BPII

I am a fine art student and we happen to have our very own library in the Bartlett Center called the Visual Resources Library. The Library curator and webmaster is Sally Schuh. She doesn’t really post any helpful tips and the library website is pretty straight forward with one simple link to resources- where we can look at the books and videos stores in the library – and on other link to the art department. It’s okay though it isn’t anything impressive. (I will note that Ms. Schuh just started here and may do something wonderful with the site later on. She herself is very kind and sweet and glad to work with you if you come to see her.) Most of the texts there are things we use for quick research in classes like art history and studio methods. The librarian has no useful references posted like some other majors may enjoy from their libraries. We are left to take care of ourselves, apparently. Which is just as well. Most artist actually are capable of finding the material they need on their own with a little help from google. Preferred references vary from student to student. Some hoard scientific anatomy books, some actual how to draw books, other references to historical clothing.

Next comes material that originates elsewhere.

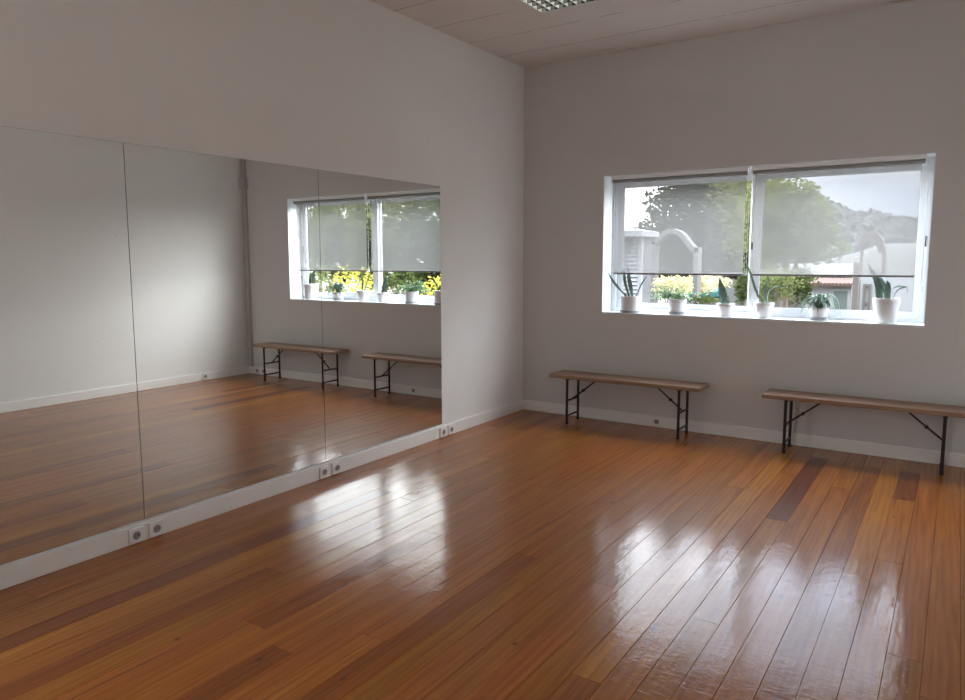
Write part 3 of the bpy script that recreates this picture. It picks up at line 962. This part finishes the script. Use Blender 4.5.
# teal covered pool and yellow flowers, pickets
q0, q1 = at(688, 289.5, 17), at(722, 298, 17)
o = MB().box((q0.x, 17, q1.z), (q1.x, 19.5, q0.z)).build('pool_cover', M['teal'], bevel=.05)
tag(o, 'teal tarpaulin cover over a garden pool, left pane', 'pool cover')
o2 = MB().box((q0.x-.2, 16.9, GZ), (q1.x+.2, 19.6, q1.z-.005)).build('pool_wall', M['stucco'])
tag(o2, 'low pale pool wall under the teal cover', 'wall'); o2['kind'] = 'thing'
fp = empty('picket_fence', (at(733, 290, 16).x, 16, GZ), 'short pale picket fence left of the middle window bar', 'fence')
fz = at(733, 278, 16).z-GZ
for k in range(4):
    xx = at(727+k*4.2, 290, 16).x-fp.location.x
    MB().box((xx-.06, 0, 0), (xx+.06, .03, fz-.03*k)).build('picket', M['stucco'], fp)
MB().box((-.45, .03, fz*.6), (.45, .06, fz*.6+.08)).build('rail', M['stucco'], fp)


def shrub(px, py, Y, rx, ry, rz, n, size, seed, mat, label, name='shrub', group='shrubs outside the window'):
    c_ = at(px, py, Y)
    o = empty(name, (c_.x, Y, GZ), label, 'shrub', group)
    r_ = random.Random(seed)
    zc = c_.z-GZ
    bl = [(0, 0, zc, rx, ry, rz)]
    for k in range(3): bl.append((r_.uniform(-.6, .6)*rx, r_.uniform(-.4, .4)*ry, zc+r_.uniform(-.5, .3)*rz, rx*.55, ry*.55, rz*.6))
    foliage(bl, n, size, seed, mat, o, 'foliage')
    b = MB()
    for k in range(5): b.tube([(r_.uniform(-.1, .1), r_.uniform(-.1, .1), 0), (r_.uniform(-.6, .6)*rx, r_.uniform(-.4, .4)*ry, zc)], .018, 6, .008)
    b.build('stems', M['bark'], o)
    return o


shrub(672, 286, 11.5, .55, .4, .28, 700, .05, 21, M['leaf_gold'], 'gold and green shrub behind the bushy potted plant')
shrub(694, 284, 14, .55, .4, .26, 600, .055, 22, M['leaf_gold'], 'gold flowering shrub above the teal pool cover')
shrub(711, 282, 15, .55, .4, .20, 500, .05, 23, M['leaf_gold'], 'gold flowering shrub behind the small snake plant')
shrub(742, 288, 11.3, .17, .2, .40, 400, .05, 24, M['leaf_mid'], 'narrow green shrub beside the middle window bar')
shrub(776, 286, 12, .55, .4, .42, 1100, .05, 25, M['leaf_yel'], 'yellow-green shrub right of the middle window bar')
shrub(796, 284, 13, .5, .4, .50, 1000, .05, 26, M['leaf_mid'], 'green shrub left of the white garage')
shrub(702, 300, 9, .35, .3, .10, 260, .04, 27, M['leaf_mid'], 'low green shrub at the foot of the pool')

# big trees in the view
c_ = at(700, 225, 26)
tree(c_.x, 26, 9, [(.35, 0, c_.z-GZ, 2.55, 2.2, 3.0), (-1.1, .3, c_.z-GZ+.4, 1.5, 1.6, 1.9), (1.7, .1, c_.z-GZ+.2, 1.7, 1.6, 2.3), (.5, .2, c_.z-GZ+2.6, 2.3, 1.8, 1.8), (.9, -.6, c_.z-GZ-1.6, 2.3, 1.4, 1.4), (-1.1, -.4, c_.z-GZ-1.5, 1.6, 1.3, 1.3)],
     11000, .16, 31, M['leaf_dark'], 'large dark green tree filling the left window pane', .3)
c_ = at(643, 220, 34)
tree(c_.x, 34, 6, [(0, 0, c_.z-GZ-.55, .45, .5, .4), (.35, 0, c_.z-GZ-.9, .5, .5, .45), (.1, 0, c_.z-GZ-1.5, .8, .6, .7)], 900, .13, 32, M['leaf_dark'], 'small dark tree just above the white house roof', .15)
c_ = at(788, 215, 19)
tree(c_.x, 19, 7, [(-.5, 0, c_.z-GZ+.35, 1.05, 1.0, .95), (.35, .2, c_.z-GZ+.1, .95, 1.0, .8), (-.7, .1, c_.z-GZ-.7, .8, .9, .8), (.6, -.1, c_.z-GZ-.6, 1.0, .8, .7), (.9, .1, c_.z-GZ-1.1, .9, .8, .5), (0, -.2, c_.z-GZ-1.2, .9, .7, .5), (.1, 0, c_.z-GZ+.75, .8, .8, .4)],
     7000, .075, 33, M['leaf_yel'], 'loose yellow-green tree in the middle of the right window pane', .12)
c_ = at(755, 205, 21.6)
tree(c_.x, 21.6, 8, [(0, 0, c_.z-GZ, 1.2, 1.2, 1.6), (-.7, 0, c_.z-GZ+.8, .9, 1, 1.0), (.2, 0, c_.z-GZ-1.4, 1.1, 1, 1.1)], 3500, .09, 34, M['leaf_yel'], 'bright yellow-green tree behind the middle window bar', .12)

# garden seen only by way of the mirror (to the right of the window)
mats = [M['leaf_yel'], M['leaf_mid'], M['leaf_yel'], M['leaf_yel'], M['leaf_yel'], M['leaf_mid'], M['leaf_yel']]
for k, (x_, y_, h_, r0) in enumerate([(6.3, 9.6, 2.6, 1.1), (9.0, 10.4, 2.8, 1.15), (11.8, 11.4, 3.0, 1.2), (14.8, 12.6, 3.2, 1.3), (18.1, 13.8, 3.6, 1.4), (12.5, 18.5, 4.0, 2.4), (6.6, 16.0, 4.0, 2.3)]):
    labs_ = ['yellow-green garden tree nearest the window, seen in the mirror', 'green garden tree, second from the window in the mirror', 'yellow-green garden tree in the middle of the mirrored row',
             'yellow-green garden tree, fourth of the mirrored row', 'yellow-green garden tree in the mirror, far right', 'tall green tree standing behind the row of garden trees', 'tall yellow-green tree behind the row of garden trees in the mirror']
    tree(x_, y_, h_, [(0, 0, h_, r0, r0*.8, r0*.9), (-r0*.5, 0, h_-.7, r0*.7, r0*.6, r0*.7), (r0*.5, .1, h_-.6, r0*.7, r0*.6, r0*.8), (0, -.1, h_-1.4, r0*1.1, r0*.6, r0*.5)], 4800, .11, 50+k, mats[k], labs_[k], .1)
for k, (x_, y_, m_, lb) in enumerate([(5.0, 5.6, 'leaf_bloom', 'gold shrub in the mirror, nearest the window'), (6.9, 6.2, 'leaf_mid', 'green shrub in the mirror between two gold ones'), (8.8, 6.9, 'leaf_bloom', 'bright gold shrub low in the mirrored window'),
                                      (10.7, 7.6, 'leaf_yel', 'yellow-green shrub low in the mirrored window'), (12.7, 8.5, 'leaf_mid', 'green shrub at the right of the mirrored window')]):
    o = empty('shrub', (x_, y_, GZ), lb, 'shrub', 'shrubs outside the window')
    foliage([(0, 0, 1.15, .72, .5, .6), (.2, 0, .7, .62, .45, .5), (-.25, 0, .8, .55, .45, .55)], 1500, .055, 80+k, M[m_], o, 'foliage')
    b = MB()
    for j in range(4): b.tube([(j*.05-.1, 0, 0), (j*.3-.45, .1, .95)], .018, 6, .008)
    b.build('stems', M['bark'], o)

# overhead cables
for k, (a_, c_, lb) in enumerate((((560, 204), (760, 214), 'upper overhead cable in the sky at the left pane'), ((560, 221), (760, 219), 'lower overhead cable in the sky at the left pane'))):
    P0, P1 = at(*a_, 40), at(*c_, 40)
    pts = [P0.lerp(P1, i/12)-Vector((0, 0, .5*math.sin(PI*i/12))) for i in range(13)]
    o = MB().tube(pts, .02, 6).build('hanging_cable', M['cable'])
    tag(o, lb, 'cable', 'overhead cables')

# ------------------------------------------------------------------ light
GLOW = 0.82
wd = bpy.data.worlds.new('sky'); sc.world = wd; wd.use_nodes = True
nt = wd.node_tree; nt.nodes.clear()
tc = nt.nodes.new('ShaderNodeTexCoord'); sp_ = nt.nodes.new('ShaderNodeSeparateXYZ')
nt.links.new(tc.outputs['Generated'], sp_.inputs[0])
mp = nt.nodes.new('ShaderNodeMapping'); mp.inputs['Scale'].default_value = (1, 1, 3.5)
nt.links.new(tc.outputs['Generated'], mp.inputs[0])
nz = nt.nodes.new('ShaderNodeTexNoise'); nz.inputs['Scale'].default_value = 3.1; nz.inputs['Detail'].default_value = 6; nz.inputs['Roughness'].default_value = .55
nt.links.new(mp.outputs[0], nz.inputs['Vector'])
cr_ = nt.nodes.new('ShaderNodeValToRGB')
el = cr_.color_ramp.elements
el[0].position = .40; el[0].color = (.48, .58, .78, 1)
el[1].position = .60; el[1].color = (.95, .97, 1.0, 1)
nt.links.new(nz.outputs['Fac'], cr_.inputs[0])
rp = nt.nodes.new('ShaderNodeValToRGB')
e2 = rp.color_ramp.elements
e2[0].position = 0.0; e2[0].color = (.023,)*3+(1,)
e2[1].position = 1.0; e2[1].color = (.27, .27, .27, 1)
for p_, v_ in ((.10, .026), (.22, .078), (.36, .13), (.62, .26)):
    q_ = e2.new(p_); q_.color = (v_, v_, v_, 1)
nt.links.new(sp_.outputs[2], rp.inputs[0])
mxn = nt.nodes.new('ShaderNodeMix'); mxn.data_type = 'RGBA'; mxn.blend_type = 'MULTIPLY'; mxn.inputs[0].default_value = 1
nt.links.new(cr_.outputs[0], mxn.inputs[6]); nt.links.new(rp.outputs[0], mxn.inputs[7])
# the brighter quarter of the overcast, where the sun stands behind cloud to the left of the house
vn = nt.nodes.new('ShaderNodeVectorMath'); vn.operation = 'NORMALIZE'; nt.links.new(tc.outputs['Generated'], vn.inputs[0])
vd = nt.nodes.new('ShaderNodeVectorMath'); vd.operation = 'DOT_PRODUCT'; nt.links.new(vn.outputs[0], vd.inputs[0])
vd.inputs[1].default_value = Vector((-.84, .38, .38)).normalized()
pw = nt.nodes.new('ShaderNodeMath'); pw.operation = 'POWER'; pw.use_clamp = False
mxx = nt.nodes.new('ShaderNodeMath'); mxx.operation = 'MAXIMUM'; nt.links.new(vd.outputs['Value'], mxx.inputs[0]); mxx.inputs[1].default_value = 0
nt.links.new(mxx.outputs[0], pw.inputs[0]); pw.inputs[1].default_value = 6
ml = nt.nodes.new('ShaderNodeMath'); ml.operation = 'MULTIPLY'; nt.links.new(pw.outputs[0], ml.inputs[0]); ml.inputs[1].default_value = GLOW
ad = nt.nodes.new('ShaderNodeMix'); ad.data_type = 'RGBA'; ad.blend_type = 'ADD'; ad.clamp_result = False; ad.inputs[0].default_value = 1
nt.links.new(mxn.outputs[2], ad.inputs[6]); nt.links.new(ml.outputs[0], ad.inputs[7])
vd2 = nt.nodes.new('ShaderNodeVectorMath'); vd2.operation = 'DOT_PRODUCT'; nt.links.new(vn.outputs[0], vd2.inputs[0])
vd2.inputs[1].default_value = Vector((.80, .36, .58)).normalized()
mx2 = nt.nodes.new('ShaderNodeMath'); mx2.operation = 'MAXIMUM'; nt.links.new(vd2.outputs['Value'], mx2.inputs[0]); mx2.inputs[1].default_value = 0
pw2 = nt.nodes.new('ShaderNodeMath'); pw2.operation = 'POWER'; nt.links.new(mx2.outputs[0], pw2.inputs[0]); pw2.inputs[1].default_value = 7
ml2 = nt.nodes.new('ShaderNodeMath'); ml2.operation = 'MULTIPLY'; nt.links.new(pw2.outputs[0], ml2.inputs[0]); ml2.inputs[1].default_value = .30
ad2 = nt.nodes.new('ShaderNodeMix'); ad2.data_type = 'RGBA'; ad2.blend_type = 'ADD'; ad2.clamp_result = False; ad2.inputs[0].default_value = 1
nt.links.new(ad.outputs[2], ad2.inputs[6]); nt.links.new(ml2.outputs[0], ad2.inputs[7])
bg = nt.nodes.new('ShaderNodeBackground'); bg.inputs[1].default_value = 42.0
nt.links.new(ad2.outputs[2], bg.inputs[0])
wo = nt.nodes.new('ShaderNodeOutputWorld'); nt.links.new(bg.outputs[0], wo.inputs[0])
wd.cycles.sampling_method = 'MANUAL'; wd.cycles.sample_map_resolution = 1024


def area(name, loc, rot, sx, sy, power, color=(1, 1, 1), portal=False, spread=180):
    l = bpy.data.lights.new(name, 'AREA'); l.shape = 'RECTANGLE'; l.size = sx; l.size_y = sy
    l.energy = power; l.color = color
    l.spread = math.radians(spread)
    l.cycles.is_portal = portal
    o = bpy.data.objects.new(name, l); col.objects.link(o)
    o.location = loc; o.rotation_euler = rot
    return o


area('window_portal', ((WX0+WX1)/2, YW1+.01, (WZ0+WZ1)/2), (-PI/2, 0, 0), WX1-WX0, WZ1-WZ0, 1, portal=True)
area('added_side_fill', (-.05, (FY0+FY1)/2, (FZ0+FZ1)/2), (0, -PI/2, 0), FZ1-FZ0-.1, FY1-FY0-.1, 36, (.90, .97, 1.0))  # lamp added in the unseen side window to brighten the walls

# ------------------------------------------------------------------ view
sc.view_settings.view_transform = 'Standard'
sc.view_settings.look = 'None'
sc.view_settings.gamma = 1
sc.view_settings.exposure = 0.2
sc.view_settings.use_curve_mapping = False
sc.cycles.use_denoising = True
sc.cycles.max_bounces = 12; sc.cycles.diffuse_bounces = 6; sc.cycles.glossy_bounces = 6; sc.cycles.transparent_max_bounces = 24
sc.cycles.sample_clamp_indirect = 12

Now, departing from the online section, I have walked into my library and tend to once a week or so for class. The journals and magazines we have to select from are things such as Art Forum, which is post-modern (as our current art era is still called, though we don’t represent unfortunately), and Art Focus. These don’t show up on the VRL online catalog though they are definitely in the library itself. A favorite amongst the students that isn’t represented in our library (though we dearly wish they would start collecting) is Hi-Fructose. The journal/magazine is so popular that the art professors actually have to beg us to pick other journals to write essays/reports on.